DATA EXTRACT -

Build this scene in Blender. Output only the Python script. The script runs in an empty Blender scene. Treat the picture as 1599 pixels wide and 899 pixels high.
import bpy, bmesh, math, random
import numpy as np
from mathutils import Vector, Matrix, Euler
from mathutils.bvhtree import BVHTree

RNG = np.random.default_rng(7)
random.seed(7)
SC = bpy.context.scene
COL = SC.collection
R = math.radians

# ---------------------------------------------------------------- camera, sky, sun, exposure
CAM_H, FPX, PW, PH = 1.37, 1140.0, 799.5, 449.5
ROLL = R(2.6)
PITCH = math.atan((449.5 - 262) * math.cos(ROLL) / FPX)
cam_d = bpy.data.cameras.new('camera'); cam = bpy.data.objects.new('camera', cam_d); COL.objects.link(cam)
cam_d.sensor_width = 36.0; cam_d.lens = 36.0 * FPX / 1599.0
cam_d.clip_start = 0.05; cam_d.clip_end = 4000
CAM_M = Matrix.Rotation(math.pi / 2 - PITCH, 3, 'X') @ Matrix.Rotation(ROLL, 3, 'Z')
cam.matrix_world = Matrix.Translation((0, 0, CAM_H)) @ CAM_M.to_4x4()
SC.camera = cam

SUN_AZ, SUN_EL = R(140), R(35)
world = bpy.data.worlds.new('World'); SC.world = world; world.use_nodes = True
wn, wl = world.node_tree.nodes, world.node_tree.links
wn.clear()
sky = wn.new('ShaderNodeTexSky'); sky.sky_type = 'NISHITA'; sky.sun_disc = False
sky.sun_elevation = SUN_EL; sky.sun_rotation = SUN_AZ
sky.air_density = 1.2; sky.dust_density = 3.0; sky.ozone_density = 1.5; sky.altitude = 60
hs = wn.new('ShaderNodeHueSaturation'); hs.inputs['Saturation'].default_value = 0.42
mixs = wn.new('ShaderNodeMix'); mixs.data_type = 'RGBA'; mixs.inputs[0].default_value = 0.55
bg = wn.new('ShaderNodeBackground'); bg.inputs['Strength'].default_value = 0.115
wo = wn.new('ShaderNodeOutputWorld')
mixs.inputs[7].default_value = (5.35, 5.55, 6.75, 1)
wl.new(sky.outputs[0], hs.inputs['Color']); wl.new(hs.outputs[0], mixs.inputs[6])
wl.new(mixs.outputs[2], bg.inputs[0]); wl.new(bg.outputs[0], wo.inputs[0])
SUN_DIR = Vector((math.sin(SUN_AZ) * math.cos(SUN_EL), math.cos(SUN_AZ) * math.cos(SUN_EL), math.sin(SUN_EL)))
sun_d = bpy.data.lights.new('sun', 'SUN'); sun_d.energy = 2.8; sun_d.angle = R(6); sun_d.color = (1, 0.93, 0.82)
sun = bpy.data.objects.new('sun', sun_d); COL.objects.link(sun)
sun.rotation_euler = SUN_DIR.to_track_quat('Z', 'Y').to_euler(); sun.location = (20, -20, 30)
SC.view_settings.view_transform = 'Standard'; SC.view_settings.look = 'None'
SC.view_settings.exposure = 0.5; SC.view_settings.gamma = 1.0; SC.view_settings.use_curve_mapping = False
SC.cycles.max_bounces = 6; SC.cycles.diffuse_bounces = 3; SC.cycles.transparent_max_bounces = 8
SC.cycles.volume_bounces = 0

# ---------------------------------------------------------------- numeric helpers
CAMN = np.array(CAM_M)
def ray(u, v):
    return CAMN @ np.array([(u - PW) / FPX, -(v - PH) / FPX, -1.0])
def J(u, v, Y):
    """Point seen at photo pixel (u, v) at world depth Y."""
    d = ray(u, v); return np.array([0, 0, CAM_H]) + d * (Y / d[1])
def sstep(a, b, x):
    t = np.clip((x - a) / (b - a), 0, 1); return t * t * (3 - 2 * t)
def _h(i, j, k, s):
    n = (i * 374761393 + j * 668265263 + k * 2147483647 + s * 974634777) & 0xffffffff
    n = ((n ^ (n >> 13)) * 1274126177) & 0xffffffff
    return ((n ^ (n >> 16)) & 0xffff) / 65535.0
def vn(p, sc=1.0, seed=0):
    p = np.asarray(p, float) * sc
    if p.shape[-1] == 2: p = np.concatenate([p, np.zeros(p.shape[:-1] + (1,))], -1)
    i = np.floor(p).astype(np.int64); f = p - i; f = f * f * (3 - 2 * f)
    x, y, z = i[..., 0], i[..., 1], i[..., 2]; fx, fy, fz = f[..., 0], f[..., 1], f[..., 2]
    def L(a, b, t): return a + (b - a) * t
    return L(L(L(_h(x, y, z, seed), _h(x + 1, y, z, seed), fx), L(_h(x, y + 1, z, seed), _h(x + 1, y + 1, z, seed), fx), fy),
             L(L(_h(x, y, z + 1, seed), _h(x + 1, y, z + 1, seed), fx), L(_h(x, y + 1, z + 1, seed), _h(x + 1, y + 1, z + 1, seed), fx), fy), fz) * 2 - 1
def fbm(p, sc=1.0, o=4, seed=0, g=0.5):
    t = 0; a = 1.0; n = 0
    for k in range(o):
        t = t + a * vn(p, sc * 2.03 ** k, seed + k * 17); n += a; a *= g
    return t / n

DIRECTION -
Quote the listing word for word from its first line through the line in which "R = math.radians" appears.

WRITTEN REPLY -
Build this scene in Blender. Output only the Python script. The script runs in an empty Blender scene. Treat the picture as 1599 pixels wide and 899 pixels high.
import bpy, bmesh, math, random
import numpy as np
from mathutils import Vector, Matrix, Euler
from mathutils.bvhtree import BVHTree

RNG = np.random.default_rng(7)
random.seed(7)
SC = bpy.context.scene
COL = SC.collection
R = math.radians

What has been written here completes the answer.